I usually am a one-man show doing interviews. I typically do a 3 camera setup for interviews and cover areas with B-Roll. I like doing the third camera because it gives me another opportunity in case the person being interviewed is out of focus or decides to slouch or sit up too high during the interview. Its a fail-safe just like having a second mic recording. If I am confident in the person I am interviewing not moving around too much, I will carry the third camera on a gimble or put it on a slider to add some motion to the interview.

g coll's picture

Can you say a little about how each of your 3 cameras are placed and framed, Dan? Cheers in advance.

Dan Amezcua's picture

Typically I tell the talent I have the front and center as the main cam. It's a lock-off that is the safest cam set at a higher f-stop.

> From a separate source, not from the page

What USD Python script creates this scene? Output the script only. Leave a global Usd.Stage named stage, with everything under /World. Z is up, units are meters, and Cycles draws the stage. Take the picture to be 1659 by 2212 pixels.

Then the other 2 cams are set on either side at about a 45-degree angle to give a different perspective. I only really want 2 of the cams for the output but I have a third set up just in case. If I have worked with the talent before, I still will use the third camera but as a floating cam with a gimbal or on a slider. Not going to lie, this is all very tricky to do while also monitoring audio levels and watching the other cameras to make sure they are still recording and still in focus (not to mention color-matched, frame rates match... etc). I am leaning towards getting a new setup like the Z6 where I can trust the camera to follow focus automatically and know that recording times run 30 minutes as opposed to 10 or 20 minutes. I try to not suffer from g.a.s. but lets face it, sometimes the technology does make sense to make the changes needed. Currently using my D800 and my Canon 60D and always renting the Z6 filmmakers kit for the third cam.

g coll's picture

Acquiring gear which makes the job more efficient and adds convenience makes total sense. Solid setup mate. Do you find it difficult matching the Nikon to the Canon in post at all?

Dan Amezcua's picture

I try to get as close as I can in-camera and then match tones in FCPX.

Curtis Randall's picture

Gerald Undone is an amazing individual. I highly recommend binge watching his content. He doesn’t mess around and he is very thorough with his tests. Really solid content

Francisco Hernandez's picture

These were awesome tips! Thanks for sharing.